En esta dialéctica entre violencia y civismo resulta crucial el temple de ánimo de la sociedad. Si de lo que se trata es de ganar a rajatabla y hacer prevalecer una visión única, apoyada en el poder de fuego, la salida es el enfrentamiento, con su secuela de bajas, heridos y perjudicados. Por eso en Venezuela tuvimos una historia de violencia. Pero si predomina el diálogo, no es descartable que se llegue a acuerdos y conclusiones.

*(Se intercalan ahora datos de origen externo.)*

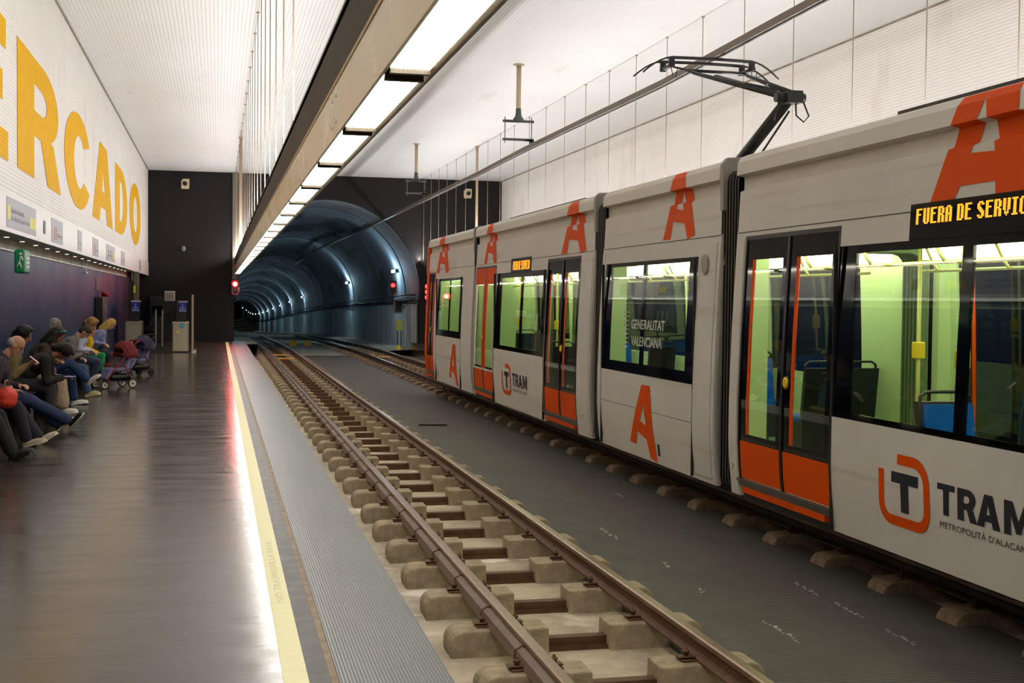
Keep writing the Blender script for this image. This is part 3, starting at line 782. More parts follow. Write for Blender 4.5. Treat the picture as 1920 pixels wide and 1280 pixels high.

Actualmente, quizás el diálogo pudiera ser posible, porque el diagnóstico de nuestros males es el mismo desde los más diversos puntos de vista: la exclusión y la pobreza generalizada son intolerables. Y a pesar de que las soluciones propuestas sean a menudo contradictorias e incompatibles entre sí, se podría por lo menos estar de acuerdo en que no es necesaria la destrucción del adversario. Porque cuando para intentar soluciones se invoca la fuerza del Ejército, la violencia y la contumacia de la voluntad del líder, parece inútil, ineficaz o sobrante esa entelequia que algunos intelectuales soñadores, poetas y civiles han llamado voluntad colectiva. O cuando se considera que el pueblo no es protagonista de sí mismo, sino reserva militar, se está retrocediendo a las montoneras del siglo XIX en las cuales el "pata en el suelo" no era más que "carne de cañón". En esa estamos.